Most investors who bought plots are in no hurry to build factories. Xinjiang’s oil, gas and coal reserves – the big draw for China’s state-owned enterprises – are hundreds of kilometres north of Hotan.

For outside investors, the town’s only valuable asset is Hotan jade. Every year when the snow melts on the Kunlun mountains, which separate Xinjiang from Tibet, the Yurungkash River carries the precious stones downstream, leaving them right at the feet of Hotan residents.

The ground in the industrial park, which is situated on a former riverbed, is covered with stones and most of the still empty plots have been dug up in search of jade.

Given that one small piece of Hotan jade can fetch tens of thousands of renminbi, land costing Rmb50,000 for just under seven acres is dirt-cheap for speculators.

“This ‘help for Xinjiang’ does not help us at all, they are giving away what belongs to us,” says one Uighur jade trader who asked not to be named because of fears for his safety. He used to dig for jade in the river close to the industrial park but has been forced to move to less rich stretches of the river after the government banned digging in this section on the grounds of flood prevention work.

Recognising that the Zhejiang partnership has not paid off, Hotan is starting afresh. Under the changes made to Xinjiang policy last year, Beijing, Tianjin and the province of Anhui have replaced Zhejiang as Hotan’s partners and each has committed to investing a minimum percentage of their fiscal revenues in Hotan.

Beijing is building an industrial park across from the Zhejiang-sponsored site, only six times larger. Basic construction of roads, power and water infrastructure is expected to be completed in September.

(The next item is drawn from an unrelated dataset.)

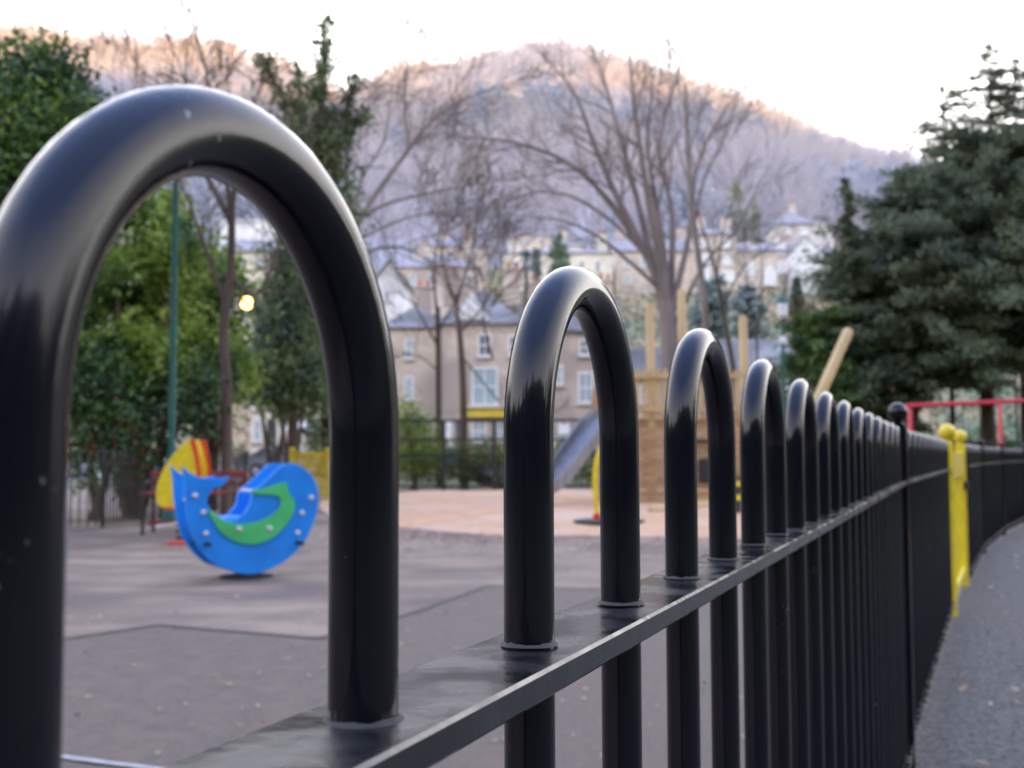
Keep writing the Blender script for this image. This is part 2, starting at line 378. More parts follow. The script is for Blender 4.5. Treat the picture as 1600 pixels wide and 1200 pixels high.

But many locals doubt that this latest effort will yield better results than the last. Several senior posts in the Hotan city government have been filled by officials from Beijing and critics fear the partnership will fuel corruption and more land speculation.

“The only thing the Beijing government cares about is how they can profit from this,” says one Hotan resident who asks not to be named for fear of government retribution.

But Mr Zhong remains optimistic. “These things take time. The park will fill up and in the longer run we will be talking about several thousands of jobs.”